En la oscuridad de estos pasajes, la salvación (por más temporal que sea) parece encontrarse en las cerillas que Hans enciende para sí mismo. Uno podría pensar que la función de las cerillas es simplemente instrumental (encender un cigarrillo, permitirle ver en dónde se encuentra), pero la acción concentra algo más profundo. Hay, en la manera en que Hans agarra estos ínfimos trozos de madera que se arquean y achicharran entre sus dedos, un anhelo de poder conservar cada milisegundo de luz (una luz que parecería reconfirmar su existencia, que el Estado quiere negar), aun cuando sus yemas corran el riesgo de quemarse. Esta búsqueda de la luz actúa como metáfora de la fidelidad trágica del protagonista con respecto a su propio deseo: abrazarlo aunque lo abrase. Con todo esto, Great Freedom no tiene nada que envidiarle a los mejores dramas de Pedro Almodóvar, al romance bonaerense hermosamente tóxico de Happy Together (Wong Kar Wai, 1997), a las plaquetas de purpurina sobre las heridas de las novelas de Pedro Lemebel o las autobiografías llenas de deseo y furia de Reynaldo Arenas. Meise simplemente realiza todos los movimientos de aquellos artistas agregando un extra de morosidad, como en un tai-chi trágico de disciplina hanekiana.

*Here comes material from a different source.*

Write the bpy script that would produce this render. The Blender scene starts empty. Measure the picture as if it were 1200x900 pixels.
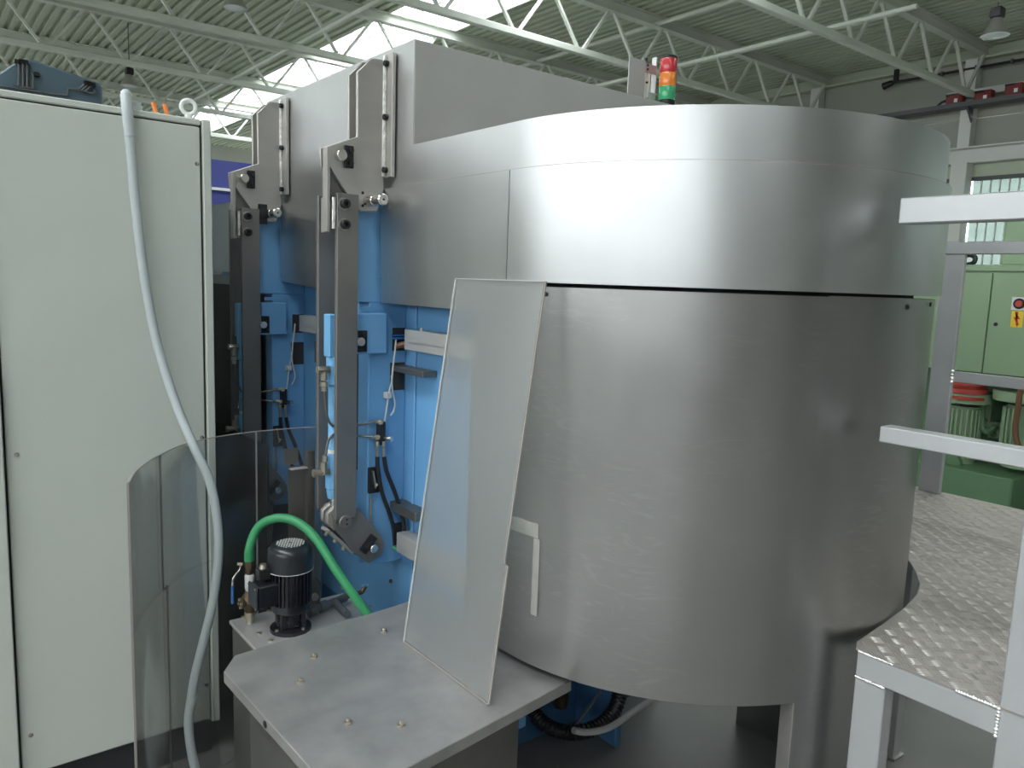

Al terminar Great Freedom uno podría, con toda justeza, adscribir a la lectura historiográfica del film: una obra que habla sobre una ley absurda que continuó por otros medios la política de exterminio nazi. Y sin embargo hay algo más, algo más abstracto y atemporal. En la escena en que vemos a Hans caminar por los oscuros vericuetos de un bar gay, podemos percibir cómo aquella explosión de libertad es tan decepcionante como el alunizaje de Neil Armstrong televisado en la cárcel. De golpe, esos pasillos orgiásticos, con un montón de hombres probándose y penetrándose, se parece demasiado a otro tipo de confinamiento. Y es ahí que Hans entiende que no hay salida, que el deseo mismo es la cárcel.

Great Freedom (Große Freiheit). Dirigida por Sebastian Meise. Alemania-Austria, 2021. En Mubi.